Le promesse al riguardo si moltiplicano, sempre sullo stesso tono: «Chi mangia la mia carne e beve il mio sangue rimane in me e io in lui» (6, 56), «Chi ama me sarà amato dal Padre mio e anch’io lo amerò e mi manifesterò a lui» (14, 21), «Rimanete in me e io in voi» (15, 4). Il rimanere diventa reciproco: noi casa dove viene Dio ad abitare, lui casa dove noi possiamo dimorare, per sempre. Basta sedersi alla mensa dell’Eucaristia e a quella della Parola, accogliere e vivere il comandamento dell’amore.
Quanti hanno aderito a questo invito di Gesù assicurano che la sua promessa si realizza, fin da ora. Le testimonianze sono concordi. «Io ho trovato sulla terra il mio cielo; perché il cielo è Dio – scriveva Elisabetta della Trinità un secolo fa –, e Dio è nell’anima mia. Il giorno in cui l’ho compreso, tutto per me si è illuminato; vorrei svelare questo segreto a tutti quelli che amo, perché anch’essi aderiscano sempre a Dio e si realizzi così la preghiera di Cristo: Padre, che siano perfetti nell’unità». Più vicina a noi Chiara Lubich: «La Trinità dentro di me! / L’abisso dentro di me! / L’immenso dentro di me! La voragine d’amore dentro di me! / Il Padre che Gesù ci ha annunciato / dentro di me! / Il Verbo! / Lo Spirito Santo, che voglio sempre / avere per servire l’Opera, / dentro di me! // Non domando di meglio. / Voglio vivere in questo abisso, /perdermi in questo sole, / convivere con la Vita Eterna».
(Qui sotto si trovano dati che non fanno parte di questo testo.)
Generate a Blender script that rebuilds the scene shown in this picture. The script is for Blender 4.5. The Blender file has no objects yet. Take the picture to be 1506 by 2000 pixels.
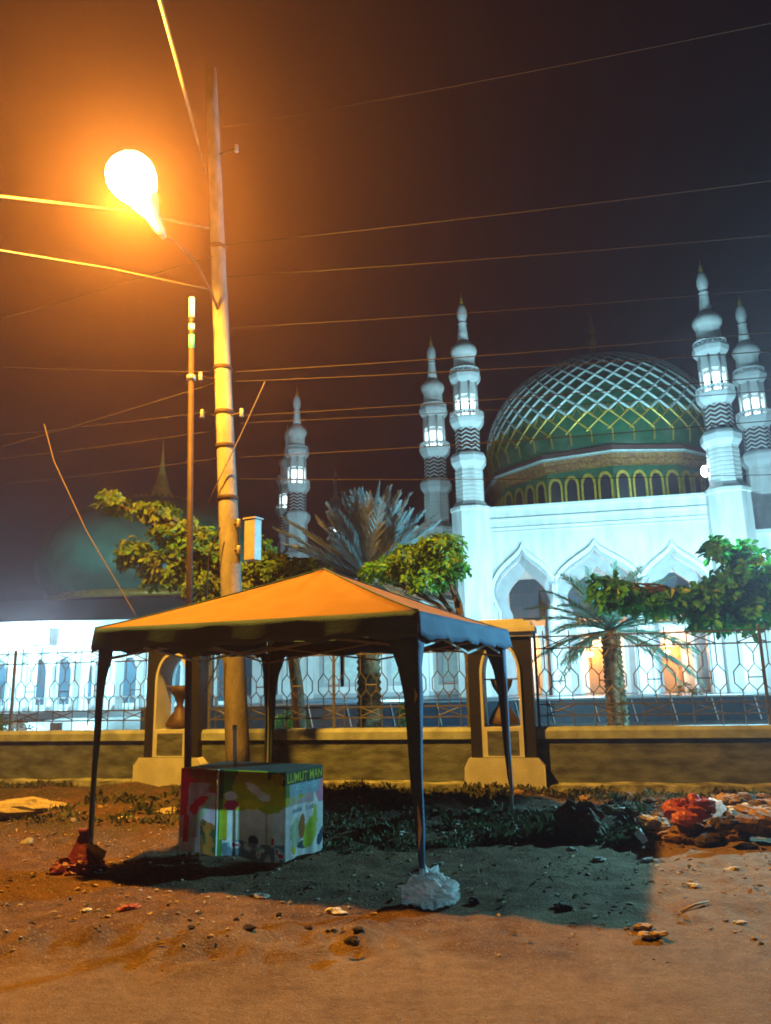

La promessa è per ciascuno di noi, basta “arrendersi” alla sua parola, lasciarsi trascinare dal suo amore, “aprirgli la porta”, ed egli subito entra e fa casa con noi: «Se qualcuno ascolta la mia voce e mi apre la porta, io verrò da lui, cenerò con lui ed egli con me» (Ap 3, 20). Più casa di così!